Tuesday, January 18, 2011

Describe incidents that illustrate Rikki-tikki's curiosity from "Rikki-Tikki-Tavi."

That Rikki sure was a curious little devil in the classic Rudyard Kipling children's tale. Rikki came to the English family's bungalow in India quite by a fateful act of nature.



    One day, a high summer flood washed him out of the burrow where he lived with his father and mother, and carried him, kicking and clucking, down a roadside ditch. He found a little wisp of grass floating there, and clung to it till he lost his senses. When he revived, he was lying in the hot sun on the middle of a garden path, very draggled indeed, and a small boy was saying, "Here's a dead mongoose. Let's have a funeral."
    "No," said his mother, "let's take him in and dry him.

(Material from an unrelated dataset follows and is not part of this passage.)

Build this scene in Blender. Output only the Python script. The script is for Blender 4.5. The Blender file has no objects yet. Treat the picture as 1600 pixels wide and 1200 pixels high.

Perhaps he isn't really dead."



Rikki quickly proved his value by saving the boy from the deadly Karait, "a dusty, brown snakeling."


As for his curiosity, three examples of Rikki's "being eaten up from nose to tail" with it include


  • Trying to eat the cotton wool before realizing it was inedible.

  • He tested the bath-tubs, where he nearly drowned.

  • "Put his nose into the ink on a writing table" and later burned it when he sniffed too closely on the big man's cigar.

  • He investigated the garden, "and he scuttled up and down... snuffing here and there..."

  • After killing Karait, he celebrated by "walking to and fro among the wine-glasses on the table."